Junto a esta esperanza de salvación de parte de Dios, la Misericordia divina exige nuestro esfuerzo para no ser fáciles en este alejarnos con frecuencia de la casa del Padre. Hay que luchar incansablemente para vivir siempre ahí, para estar siempre con Él, para defender por todos los medios la amistad con Dios. El pecado habitual o el vivir habitualmente en pecado no puede ser algo normal en nosotros, y menos el pensar que al fin y al cabo como Dios es tan bueno... Estaremos siempre en condiciones o en posibilidades de invocar el perdón y la misericordia divina?

No olvidemos que como la pecadora siempre tenemos la gran baza y ayuda de la confesión. Ella hizo una confesión pública de sus pecados, manifestó su profundo arrepentimiento, demostró su propósito de enmienda. Al final Cristo la absolvió. La confesión es fundamental para el perdón de los pecados. Más aún, es necesaria la confesión frecuente, humilde, confiada. Como otras muchas cosas, sólo a Dios se le ha podido ocurrir este sacramento de la misericordia y del perdón. No acercarse a la confesión con frecuencia es una temeridad. Tenemos demasiado fácil el regreso a Dios.

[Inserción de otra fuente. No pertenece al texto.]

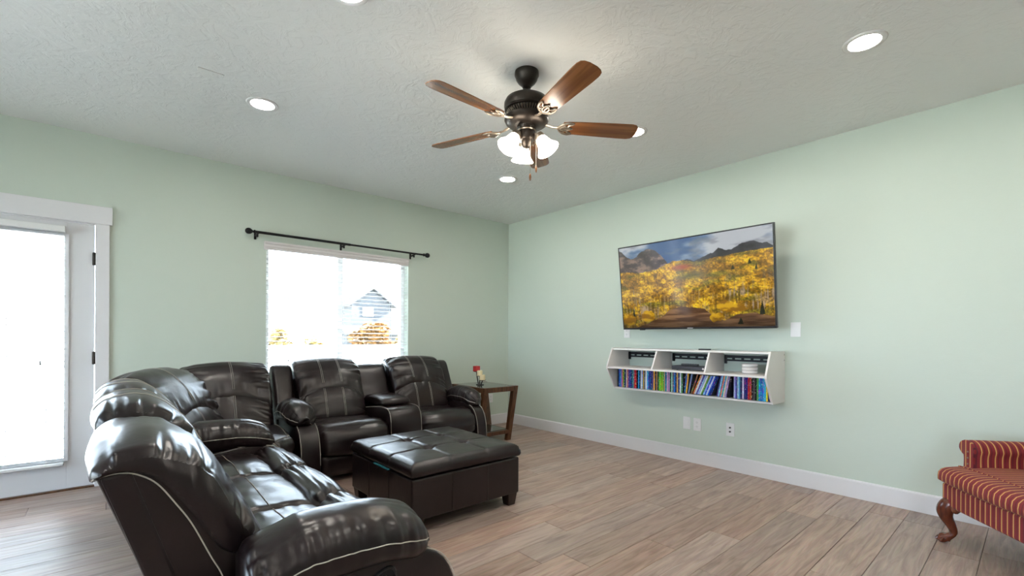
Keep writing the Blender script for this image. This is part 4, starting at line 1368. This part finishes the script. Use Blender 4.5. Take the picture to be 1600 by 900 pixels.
MB(off).box(XR - .03, XR - .004, HY0 + .016, HY1 - .016, HZ0 + .016, .872).build('lower_back', M['melamine'], sh)
# slotted black hanging rails
for (ya, yb) in ((HY0 + .018, 1.858), (1.878, 2.362), (2.382, HY1 - .018)):
    ra = MB(off)
    x0, x1 = XR - .022, XR - .016
    ra.box(x0, x1, ya, yb, 1.006, 1.022).box(x0, x1, ya, yb, .978, .994)
    ra.box(x0, x1 + .012, ya, yb, 1.022, 1.030)
    nslot = 6
    for k in range(nslot + 1):
        q = ya + (yb - ya) * k / nslot
        ra.box(x0, x1, max(ya, q - .011), min(yb, q + .011), .994, 1.006)
    ra.build('hanging_rail', M['iron'], sh, False)
    MB(off).box(XR - .036, XR - .016, yb - .022, yb - .004, .955, 1.032).build('rail_bracket', M['iron'], sh, False, .001, 1)
for (sx_, sz_) in ((XR - .02, HZ1 - .03), (XR - .02, HZ1 - .075)):
    MB(off).tube([(sx_, HY0 - .0015, sz_), (sx_, HY0 + .004, sz_)], .004, 10).build('screw', M['slot'], sh, True)

# player, remote, discs
pb = thing('disc_player', 'slim black disc player in the middle cubby of the white shelf', 'player', (3.995, 2.065, .889))
MB().box(-.085, .085, -.165, .165, .004, .038).build('body', M['darkplastic'], pb, False, .003, 1)
MB().box(-.0865, -.084, -.02, .15, .014, .022).build('disc_slot', M['blackplastic'], pb)
MB().tube([(-.087, -.135, .021), (-.084, -.135, .021)], .009, 14).build('power_button', M['plate'], pb, True)
for q in (-.12, .12):
    for w in (-.06, .06):
        MB().lathe([(.010, 0), (.010, .005)], (w, q, 0), 10).build('foot', M['blackplastic'], pb, True)
rm = thing('remote_control', 'black remote control lying on top of the disc player', 'remote', (3.985, 2.09, .928), math.radians(12))
MB().box(-.022, .022, -.075, .075, 0, .017).build('body', M['blackplastic'], rm, False, .006, 2)
for i in range(4):
    for j in range(3):
        MB().lathe([(.003, .016), (.003, .0185), (.0001, .019)], (-.011 + j * .011, -.05 + i * .022, 0), 8).build('button', M['darkplastic'], rm, True)
pk = thing('wifi_puck_stack', 'round white ribbed box sitting in the right cubby of the shelf', 'router', (4.02, 1.585, .888))
for k in range(3):
    MB().lathe([(.0001, .002 + k * .027), (.055, .002 + k * .027), (.060, .006 + k * .027), (.060, .024 + k * .027), (.055, .028 + k * .027), (.0001, .0285 + k * .027)], n=40).build('tier', M['puck'], pk, True)
sb = thing('small_receiver', 'flat black receiver puck on top of the white shelf', 'receiver', (4.06, 1.99, HZ1 - .006))
MB().box(-.03, .03, -.045, .045, 0, .012).build('body', M['blackplastic'], sb, False, .003, 2)
MB().box(-.031, -.0285, -.02, .02, .003, .008).build('front_window', M['darkplastic'], sb)

# disc cases: colour names read from the photograph, left to right
SP = [('black', 12, 12, 16), ('blue', 30, 80, 165), ('sky blue', 50, 125, 195), ('lilac', 150, 110, 190), ('orange', 205, 130, 60), ('green', 85, 150, 55), ('navy', 30, 40, 105), ('white', 205, 205, 205), ('salmon', 200, 120, 105), ('purple', 105, 70, 150),
      ('blue', 30, 75, 180), ('navy', 25, 45, 110), ('teal', 25, 125, 140), ('grey', 120, 120, 125), ('red', 190, 25, 35), ('red', 200, 30, 45), ('black', 20, 20, 24), ('sky blue', 40, 150, 210), ('dark blue', 25, 45, 80), ('white', 215, 220, 225),
      ('pale blue', 130, 170, 220), ('gold', 190, 150, 40), ('grey', 120, 115, 120), ('white', 225, 230, 235), ('sky blue', 90, 175, 225), ('blue', 40, 95, 190), ('blue', 35, 65, 165), ('navy', 40, 45, 110), ('purple', 90, 70, 140), ('orange', 235, 165, 60),
      ('dark grey', 60, 60, 60), ('tan', 180, 120, 70), ('dark green', 40, 80, 60), ('lime green', 110, 185, 40), ('lime green', 130, 200, 40), ('yellow green', 160, 200, 50), ('green', 70, 160, 50), ('tan', 170, 140, 110), ('teal', 25, 130, 160), ('pink', 215, 160, 200),
      ('lilac', 190, 150, 205), ('dark green', 40, 70, 50), ('mint', 160, 210, 185), ('grey', 110, 110, 115), ('blue', 35, 120, 200), ('navy', 40, 40, 95), ('gold', 215, 165, 75), ('navy', 35, 50, 110), ('white', 205, 215, 230), ('green', 80, 150, 80),
      ('black', 20, 22, 32), ('blue', 30, 90, 170), ('amber', 230, 165, 40),
      # leaning run
      ('grey blue', 120, 140, 180), ('black', 18, 18, 24), ('brown', 130, 85, 55), ('orange', 205, 115, 40), ('white', 220, 220, 222), ('purple', 90, 80, 160), ('pale blue', 150, 190, 225), ('white', 215, 220, 228), ('green', 90, 150, 55), ('pale blue', 140, 180, 225),
      ('blue', 30, 80, 200), ('white', 205, 215, 235), ('blue', 25, 70, 190), ('dark blue', 20, 40, 130), ('purple', 80, 60, 130), ('sky blue', 130, 185, 225), ('salmon', 215, 130, 105), ('teal', 40, 160, 185), ('cream', 215, 200, 180), ('lilac', 160, 140, 195), ('black', 25, 20, 40),
      # upright again
      ('lavender', 160, 165, 220), ('purple', 90, 85, 170), ('pale blue', 160, 190, 225), ('teal', 70, 150, 190), ('navy', 35, 45, 100), ('white', 215, 195, 225), ('indigo', 55, 30, 125), ('navy', 25, 25, 110), ('red', 190, 40, 35), ('rust', 200, 80, 40), ('black', 22, 20, 20),
      ('dark grey', 70, 65, 65), ('black', 25, 25, 22), ('green', 70, 150, 70), ('sky blue', 30, 150, 215), ('blue', 40, 110, 200), ('sky blue', 60, 165, 220), ('cyan', 60, 185, 215), ('yellow', 225, 190, 30), ('navy', 40, 50, 105)]
ORD = lambda k: '%d%s' % (k, 'th' if 10 <= k % 100 <= 20 else {1: 'st', 2: 'nd', 3: 'rd'}.get(k % 10, 'th'))
nS = len(SP)
ZF = HZ0 + .0165
cb = MB().box(-.0, .135, -.5, .5, 0, .1885)
case_cache = {}


def case_mesh(th):
    key = round(th, 4)
    if key not in case_cache:
        o = MB().box(.0008, .136, -th / 2, th / 2, 0, .189).build('disc_case', M['case'], None, False, .0012, 1)
        d = MB().box(-.0006, .0012, -th / 2 + .0008, th / 2 - .0008, .002, .187).build('spine', M['spine'], None)
        case_cache[key] = (o.data, d.data)
        bpy.data.objects.remove(o); bpy.data.objects.remove(d)
    return case_cache[key]


# widths fill the run; positions go from the left end (high y) to the right end (low y)
yl, yr = HY1 - .034, HY0 + .026
lean = [0.0] * nS
for i in range(nS):
    if 50 <= i < 53: lean[i] = math.radians(6)
    elif 53 <= i < 67: lean[i] = math.radians(10 + 13 * min(1, (i - 53) / 3.))
    elif 67 <= i < 74: lean[i] = math.radians(11)
tot = 0
ths = []
for i in range(nS):
    th = .0148 if i % 7 else .0128
    ths.append(th)
foot = [ths[i] / math.cos(lean[i]) for i in range(nS)]
gaps = {53: .006, 67: .046, 74: .046}
scale_w = (yl - yr - sum(gaps.values())) / sum(foot)
ths = [round(t_ * scale_w, 4) for t_ in ths]
y = yl
lr = random.Random(3)
for i in range(nS):
    th = ths[i]
    cn, r_, g_, b_ = SP[i]
    me_o, me_s = case_mesh(th)
    y -= gaps.get(i, 0)
    fw = th / math.cos(lean[i])
    # leaning: top shifts to the right (lower y); rotate about x so that the right bottom corner rests on the shelf
    a_ = lean[i]
    root = bpy.data.objects.new('disc_case', me_o); C.objects.link(root)
    zc = ZF + (th / 2) * math.sin(a_)
    xfr = 3.945 + lr.uniform(-.002, .006)
    root.location = (xfr, y - fw / 2, zc + .0004)
    root.rotation_euler = (a_, 0, 0)
    tag(root, '%s-spined slim disc case%s, %s from the left in the white shelf' % (cn, ' leaning' if a_ > 0 else ' upright', ORD(i + 1)), 'disc case', 'disc cases on the wall shelf')
    s_ = bpy.data.objects.new('spine', me_s); link(s_, root)
    c3 = np.array([r_, g_, b_]) / 255.
    c3 = ((c3 + .055) / 1.055) ** 2.4
    s_.color = (*[float(v) for v in c3], 1)
    y -= fw


# ------------------------------------------------------------------ wall plates
def wall_plate(y, z, label, kind, w=.073, h=.117):
    t = thing('wall_plate' if kind in ('blank', 'switch') else 'wall_outlet', label, 'outlet' if kind not in ('blank', 'switch') else 'wall plate', (XR, y, z))
    MB().box(-.006, 0, -w / 2, w / 2, -h / 2, h / 2).build('cover', M['plate'], t, False, .0025, 2)
    if kind == 'switch':
        MB().box(-.0095, -.005, -.0165, .0165, -.033, .033).build('rocker', M['plate'], t, False, .001, 1)
    if kind == 'duplex':
        for s in (-1, 1):
            MB().box(-.008, -.005, -.0165, .0165, s * .020 - .014, s * .020 + .014).build('socket', M['plate'], t, False, .001, 1)
            for (dy, hh) in ((-.0063, .004), (.0063, .005)):
                MB().box(-.0086, -.0078, dy - .001, dy + .001, s * .020 - hh + .003, s * .020 + hh + .003).build('slot', M['slot'], t)
            MB().tube([(-.0086, 0, s * .020 - .008), (-.0078, 0, s * .020 - .008)], .0022, 8).build('slot', M['slot'], t)
    if kind == 'coax':
        for s in (-1, 1):
            MB().tube([(-.016, 0, s * .018), (-.005, 0, s * .018)], .0075, 12).build('jack', M['slot'], t, True)
    for s in (-1, 1):
        MB().tube([(-.0072, 0, s * .048), (-.0055, 0, s * .048)], .003, 8).build('screw', M['plate'], t, True)
    return t


wall_plate(2.223, .368, 'blank white wall plate, left of the pair below the shelf', 'switch')
wall_plate(2.119, .366, 'white duplex outlet, right of the pair below the shelf', 'duplex')
wall_plate(1.812, .366, 'white cable outlet with two dark jacks below the shelf', 'coax')
wall_plate(1.297, 1.253, 'white wall plate beside the lower right television corner', 'blank')
wall_plate(2.905, 1.235, 'white outlet partly hidden under the lower left television corner', 'duplex')
wo = wall_plate(0, 0, 'white outlet on the window wall behind the end table', 'duplex')
wo.location = (3.88, YB, .358)
wo.rotation_euler = (0, 0, PI / 2)
cdl = tag(MB().tube(catmull([(XR - .006, 2.880, 1.31), (XR - .012, 2.876, 1.24), (XR - .010, 2.874, 1.215), (XR - .006, 2.884, 1.20)], 14, False), .0022, 6).build('cable', M['plate'], None, True), 'thin pale cable hanging below the left end of the television', 'cable')

# ------------------------------------------------------------------ striped armchair
CA = math.radians(127)
fx_, fy_ = math.cos(CA), math.sin(CA)           # facing
lx_, ly_ = -fy_, fx_                            # its left
px_, py_ = 3.664 + lx_ * .30 - fx_ * .04, .359 + ly_ * .30 - fy_ * .04
ac = thing('armchair', 'red and gold striped upholstered armchair with carved mahogany legs', 'armchair', (px_, py_, 0), CA)
SYM, SXM = M['stripe_y'], M['stripe_x']
# front rail and sides of the seat frame
MB().box(-.035, .035, -.335, .335, .215, .345).build('front_rail', SYM, ac, False, .014, 3)
for s in (-1, 1):
    MB().box(-.60, -.035, s * .335 - (.05 if s > 0 else 0), s * .335 + (0 if s > 0 else .05), .215, .345).build('side_rail', SXM, ac, False, .012, 2)
MB().box(-.60, -.02, -.30, .30, .23, .335).build('deck', M['lining'], ac)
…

A continuación te ofrecemos un cuestionario que te ayudará a examinar tu propia vida, tus principios, tus criterios conforme al criterio del evangelio.

¿Soy caritativo en mis pensamientos hacia los demás? ¿Se disculpar los fallos y errores? ¿o me he formado ya la costumbre de mirar todo con ojos justicieros e interpretar su forma de actuar?

¿He desechado ya de mi vida todo rencor? ¿Toda envidia? ¿Celos? ¿Deseo de venganza? ¿Habita en mí el perdón y la misericordia?

¿Oro por los demás especialmente aquellos que me han hecho del mal? ¿Cuándo perdono verdaderamente cancelo la deuda que la otra persona ha contraído hacia mi independientemente si me pide o no este perdón?